Saturday, March 7, 2009

Faust in Love


Theater director Michael Thalheimer of Berlin’s Deutsches Theater seems to have found his niche over the past decade: he specializes in plays about the degradation, abuse and abandonment of women. It’s a great subject. His brilliant staging of Lessing’s Emilia Galotti (2001) depicted the life of this young woman—which is systematically destroyed by a pair of hit men: a powerful prince who has the hots for her, and her father—as a triangular cage. Wedekind’s Lulu in Thalheimer's 2004 production, which came to BAM in 2007, was rife with sexual violence performed before the blank screen of a wall in the middle of the stage (see fellow director David Levine's interview with Thalheimer). And now his Faust, Part I—currently showing as part of the Berliner Festspiele—whittles down Goethe’s complex tale of Faust’s search for knowledge and earthly pleasures to his bid to get into the pants of dour schoolgirl Margarete. Mephistopheles plays the pimp, and by the end of the play little Grete is left a bloody mess, her mouth a big red smear, her eyes all bruise.

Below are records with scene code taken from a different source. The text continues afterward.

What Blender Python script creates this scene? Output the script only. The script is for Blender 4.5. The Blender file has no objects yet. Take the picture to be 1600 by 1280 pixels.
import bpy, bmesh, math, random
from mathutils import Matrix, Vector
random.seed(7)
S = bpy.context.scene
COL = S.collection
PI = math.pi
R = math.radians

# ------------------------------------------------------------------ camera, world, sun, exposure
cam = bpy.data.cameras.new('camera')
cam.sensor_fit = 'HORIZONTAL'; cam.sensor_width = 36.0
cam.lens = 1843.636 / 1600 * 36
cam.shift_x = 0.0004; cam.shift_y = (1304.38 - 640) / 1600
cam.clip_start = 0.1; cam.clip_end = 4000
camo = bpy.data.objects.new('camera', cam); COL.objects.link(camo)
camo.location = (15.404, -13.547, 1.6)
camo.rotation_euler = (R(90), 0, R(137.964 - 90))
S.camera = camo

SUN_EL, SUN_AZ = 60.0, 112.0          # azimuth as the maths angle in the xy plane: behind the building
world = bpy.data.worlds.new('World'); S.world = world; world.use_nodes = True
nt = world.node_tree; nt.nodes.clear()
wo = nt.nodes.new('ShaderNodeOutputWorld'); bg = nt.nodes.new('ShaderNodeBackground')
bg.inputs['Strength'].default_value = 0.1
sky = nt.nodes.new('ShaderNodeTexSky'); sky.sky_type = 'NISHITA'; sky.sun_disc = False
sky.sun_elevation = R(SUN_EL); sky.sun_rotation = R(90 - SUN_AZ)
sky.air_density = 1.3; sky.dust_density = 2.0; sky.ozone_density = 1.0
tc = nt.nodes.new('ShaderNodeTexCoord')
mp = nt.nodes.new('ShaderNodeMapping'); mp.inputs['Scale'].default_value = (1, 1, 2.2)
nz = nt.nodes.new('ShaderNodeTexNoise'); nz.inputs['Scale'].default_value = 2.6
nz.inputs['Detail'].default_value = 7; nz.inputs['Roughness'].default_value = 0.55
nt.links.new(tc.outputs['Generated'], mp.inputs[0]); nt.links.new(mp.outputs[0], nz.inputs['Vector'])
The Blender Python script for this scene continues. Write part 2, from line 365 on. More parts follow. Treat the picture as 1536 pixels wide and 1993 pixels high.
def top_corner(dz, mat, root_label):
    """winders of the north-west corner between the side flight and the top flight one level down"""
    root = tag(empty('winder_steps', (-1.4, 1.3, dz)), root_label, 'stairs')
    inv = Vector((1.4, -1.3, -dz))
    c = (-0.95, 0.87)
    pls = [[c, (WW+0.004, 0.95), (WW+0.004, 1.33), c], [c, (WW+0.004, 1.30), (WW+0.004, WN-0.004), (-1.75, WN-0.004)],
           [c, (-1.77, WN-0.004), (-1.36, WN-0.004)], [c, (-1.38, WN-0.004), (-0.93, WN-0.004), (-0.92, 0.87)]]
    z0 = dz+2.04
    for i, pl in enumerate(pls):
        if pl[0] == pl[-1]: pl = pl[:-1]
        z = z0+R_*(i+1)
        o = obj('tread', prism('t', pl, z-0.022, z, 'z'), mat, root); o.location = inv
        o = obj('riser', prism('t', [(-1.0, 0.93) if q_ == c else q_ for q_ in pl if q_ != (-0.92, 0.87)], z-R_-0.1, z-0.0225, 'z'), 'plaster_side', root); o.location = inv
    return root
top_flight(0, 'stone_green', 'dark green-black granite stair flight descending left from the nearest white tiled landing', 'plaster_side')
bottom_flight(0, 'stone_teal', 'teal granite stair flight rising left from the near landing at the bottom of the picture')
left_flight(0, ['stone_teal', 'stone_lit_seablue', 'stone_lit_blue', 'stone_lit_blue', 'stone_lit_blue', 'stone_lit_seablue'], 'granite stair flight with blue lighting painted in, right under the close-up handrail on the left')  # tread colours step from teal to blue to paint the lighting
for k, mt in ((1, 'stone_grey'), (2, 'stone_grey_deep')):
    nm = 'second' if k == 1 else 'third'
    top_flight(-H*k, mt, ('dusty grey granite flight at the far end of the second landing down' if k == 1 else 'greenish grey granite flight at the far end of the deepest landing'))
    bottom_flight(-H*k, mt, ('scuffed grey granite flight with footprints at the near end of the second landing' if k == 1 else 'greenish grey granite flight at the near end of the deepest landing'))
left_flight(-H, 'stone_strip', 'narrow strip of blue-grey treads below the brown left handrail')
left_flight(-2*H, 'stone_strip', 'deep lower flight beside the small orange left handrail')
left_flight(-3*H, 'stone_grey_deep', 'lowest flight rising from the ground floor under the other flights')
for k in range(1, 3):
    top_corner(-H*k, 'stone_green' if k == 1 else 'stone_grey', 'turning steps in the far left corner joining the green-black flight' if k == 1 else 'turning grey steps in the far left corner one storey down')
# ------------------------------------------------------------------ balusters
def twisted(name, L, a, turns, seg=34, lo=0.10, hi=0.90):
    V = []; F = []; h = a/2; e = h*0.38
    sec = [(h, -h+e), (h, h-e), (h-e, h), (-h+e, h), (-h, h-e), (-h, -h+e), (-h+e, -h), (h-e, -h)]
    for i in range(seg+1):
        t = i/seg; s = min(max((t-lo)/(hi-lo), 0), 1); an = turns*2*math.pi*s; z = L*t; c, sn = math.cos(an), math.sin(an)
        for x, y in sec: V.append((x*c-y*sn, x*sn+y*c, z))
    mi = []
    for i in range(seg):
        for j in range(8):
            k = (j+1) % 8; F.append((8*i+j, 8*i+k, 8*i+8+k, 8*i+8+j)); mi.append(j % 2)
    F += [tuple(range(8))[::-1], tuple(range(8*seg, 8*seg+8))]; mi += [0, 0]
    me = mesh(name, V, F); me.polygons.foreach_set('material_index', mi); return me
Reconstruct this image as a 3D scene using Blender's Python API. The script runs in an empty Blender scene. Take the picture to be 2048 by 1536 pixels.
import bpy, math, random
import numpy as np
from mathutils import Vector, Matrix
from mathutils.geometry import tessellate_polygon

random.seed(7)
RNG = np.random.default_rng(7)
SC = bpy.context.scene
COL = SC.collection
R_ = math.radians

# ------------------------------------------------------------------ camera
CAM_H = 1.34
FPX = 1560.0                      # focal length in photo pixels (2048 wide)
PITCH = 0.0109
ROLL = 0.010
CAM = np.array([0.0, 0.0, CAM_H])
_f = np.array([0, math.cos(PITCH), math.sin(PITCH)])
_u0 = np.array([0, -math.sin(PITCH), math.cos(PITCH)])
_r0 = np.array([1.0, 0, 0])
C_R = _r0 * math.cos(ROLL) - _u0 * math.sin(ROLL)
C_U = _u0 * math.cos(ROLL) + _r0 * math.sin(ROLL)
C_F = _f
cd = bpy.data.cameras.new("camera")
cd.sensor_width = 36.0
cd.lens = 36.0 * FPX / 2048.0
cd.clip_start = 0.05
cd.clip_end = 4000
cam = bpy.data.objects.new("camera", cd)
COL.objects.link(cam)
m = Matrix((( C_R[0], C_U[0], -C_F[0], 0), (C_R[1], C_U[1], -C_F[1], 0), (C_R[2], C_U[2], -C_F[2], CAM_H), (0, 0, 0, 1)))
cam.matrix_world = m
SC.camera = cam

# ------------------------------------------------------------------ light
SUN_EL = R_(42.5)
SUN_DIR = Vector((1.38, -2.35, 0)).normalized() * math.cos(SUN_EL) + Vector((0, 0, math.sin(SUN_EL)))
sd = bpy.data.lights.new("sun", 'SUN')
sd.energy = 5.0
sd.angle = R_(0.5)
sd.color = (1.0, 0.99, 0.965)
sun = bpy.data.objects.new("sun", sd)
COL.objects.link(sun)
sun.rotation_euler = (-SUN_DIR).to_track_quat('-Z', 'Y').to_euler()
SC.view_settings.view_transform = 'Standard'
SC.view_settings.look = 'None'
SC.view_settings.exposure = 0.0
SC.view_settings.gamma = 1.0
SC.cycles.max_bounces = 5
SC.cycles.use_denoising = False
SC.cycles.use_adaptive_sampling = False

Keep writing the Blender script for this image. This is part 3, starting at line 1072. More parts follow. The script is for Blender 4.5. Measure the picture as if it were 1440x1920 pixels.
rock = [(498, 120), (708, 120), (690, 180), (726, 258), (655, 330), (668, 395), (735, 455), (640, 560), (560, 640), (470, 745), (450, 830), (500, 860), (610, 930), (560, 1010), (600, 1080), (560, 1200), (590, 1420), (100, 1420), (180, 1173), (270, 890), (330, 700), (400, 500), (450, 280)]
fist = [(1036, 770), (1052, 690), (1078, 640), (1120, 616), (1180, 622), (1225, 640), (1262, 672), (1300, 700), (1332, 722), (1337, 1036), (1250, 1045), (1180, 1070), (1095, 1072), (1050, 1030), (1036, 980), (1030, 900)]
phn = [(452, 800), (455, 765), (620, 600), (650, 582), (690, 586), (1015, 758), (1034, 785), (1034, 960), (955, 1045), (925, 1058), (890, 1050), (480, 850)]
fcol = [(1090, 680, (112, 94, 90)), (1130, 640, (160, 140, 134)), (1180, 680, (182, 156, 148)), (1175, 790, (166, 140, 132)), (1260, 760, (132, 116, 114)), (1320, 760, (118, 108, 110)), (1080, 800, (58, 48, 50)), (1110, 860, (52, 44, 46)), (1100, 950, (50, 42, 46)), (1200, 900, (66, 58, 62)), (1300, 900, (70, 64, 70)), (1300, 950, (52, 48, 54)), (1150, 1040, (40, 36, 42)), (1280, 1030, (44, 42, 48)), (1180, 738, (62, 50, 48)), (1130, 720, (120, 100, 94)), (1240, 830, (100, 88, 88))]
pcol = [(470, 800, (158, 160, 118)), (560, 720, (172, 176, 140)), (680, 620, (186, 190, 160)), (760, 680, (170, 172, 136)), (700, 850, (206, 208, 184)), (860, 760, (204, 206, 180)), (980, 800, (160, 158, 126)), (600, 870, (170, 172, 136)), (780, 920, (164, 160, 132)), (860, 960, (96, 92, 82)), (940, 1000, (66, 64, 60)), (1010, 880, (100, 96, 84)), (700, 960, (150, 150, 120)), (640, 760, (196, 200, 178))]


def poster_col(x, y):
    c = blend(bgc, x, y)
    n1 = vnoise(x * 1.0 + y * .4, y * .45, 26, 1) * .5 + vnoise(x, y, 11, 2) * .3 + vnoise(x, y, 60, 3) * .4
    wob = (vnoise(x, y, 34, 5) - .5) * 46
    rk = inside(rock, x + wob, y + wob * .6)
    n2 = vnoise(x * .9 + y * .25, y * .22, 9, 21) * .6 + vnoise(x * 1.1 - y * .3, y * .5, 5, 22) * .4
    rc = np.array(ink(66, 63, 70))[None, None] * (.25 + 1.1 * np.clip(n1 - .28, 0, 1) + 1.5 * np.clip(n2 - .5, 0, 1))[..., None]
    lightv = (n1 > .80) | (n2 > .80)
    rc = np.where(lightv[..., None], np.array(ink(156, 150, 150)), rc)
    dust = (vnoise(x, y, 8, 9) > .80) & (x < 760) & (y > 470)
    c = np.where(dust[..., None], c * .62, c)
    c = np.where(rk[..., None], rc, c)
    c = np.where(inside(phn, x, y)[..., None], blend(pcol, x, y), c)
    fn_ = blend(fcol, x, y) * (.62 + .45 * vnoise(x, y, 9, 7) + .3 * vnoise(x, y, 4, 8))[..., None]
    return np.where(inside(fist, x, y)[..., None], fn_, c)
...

Not that the play’s considerable metaphysical freight is left by the wayside. Thalheimer is a great lover of words, and most of the play is packed with Faust-Mephisto dialogues on everything under the sun. Actors under Thalheimer’s direction, regardless of the play in question, tend to develop a palette of verbal mannerisms, you can’t help thinking of them performing their texts much as musicians perform. Tempos change, voices are pitched high or so low they almost disintegrate (in the case of Sven Lehmann’s Mephisto) into pure resonance. And the story does still focus on Faust’s quest to grasp and master the universe of worldly life. In love with Grete, he may be above all in love with the idea of exercising his will by possessing the object of his desires. Grete in this staging stands in for everything Faust hopes to grasp.

The play begins in silence: the house lights suddenly go out, and the stage lights up, showing us Faust in profile (played by Ingo Hülsmann). He stands there immobile for an unnervingly long time, the only sound the faint grating noise produced by the revolving stage behind him whose circular wall of wide black slats as high as the stage itself continues to move inexorably clockwise throughout the first part of the play as Faust is joined by Mephistopheles and their conversations begin. Eventually lights appear backstage, illuminating the space between the vertical slats and soon blinding the audience at every interstice. After an extended period of constant noise and light, it comes as a relief when a gap finally appears in the slats, baring most of the stage and revealing Grete’s tiny metal bed standing alone at the center, beneath a big luminous cross mysteriously created by the alignment of the slats. This brief interlude of respite (during which Grete, played by Regine Zimmermann, speaks of happiness and peace) is the one upbeat moment amidst the dreariness. Soon enough Faust has entered Grete’s life and she sits on her bed (in left-facing profile like Faust before her) reeling off the verses of the famous song “Grete at the Spinning Wheel,” in which she repeats over and over the words “Meine Ruhe ist hin,” (my peace is gone). There’s no spinning wheel on stage; none is needed; all its symbolic weight is already carried by the black revolving barrel of the stage (literally a wheel, spinning) that’s grated on our nerves for the play’s first half, eventually making this viewer woozy.

The repetition theme reaches its climax when Margarete asks Faust whether he believes in God. Unwilling to answer yes or no, he engages in a long beating-about-the-bush speech that is as exasperating to us as it must to poor Grete. By this point Faust’s use of discourse has come to appear the opposite of kindness and truth. Unhappy with his response, she asks him again, and he repeats the monologue verbatim, with different gestures. Is he really repeating all this garbage? She asks again, and he repeats his response—six times in all. Eventually she gives in, having at last heard enough. And the slats of the background shift enough to set the cross askew.

My favorite part of the production is the stunning performance of Mephisto by Sven Lehmann, who turns the devil into a plump lascivious boor who lifts his sweater to scratch his belly and pantomimes the most astonishing little onanistic dances: prodigiously lecherous cavorting. He appears to be the only character in the play who’s having any fun. Even Faust, his desires quenched, is kept busy learning the lesson that fulfilled desire just gives way to other itches that require scratching.
At times the production’s insistence on monotony produces boredom, and for this reason I find the staging finally less successful than, say, that of Emilia Galotti, which proceeds at a well-nigh military clip. This Faust does drag a bit, but it shows us a psychological, Nietzschean Faust that most certainly affirms (in case you had any doubts) the play’s place in the modern canon.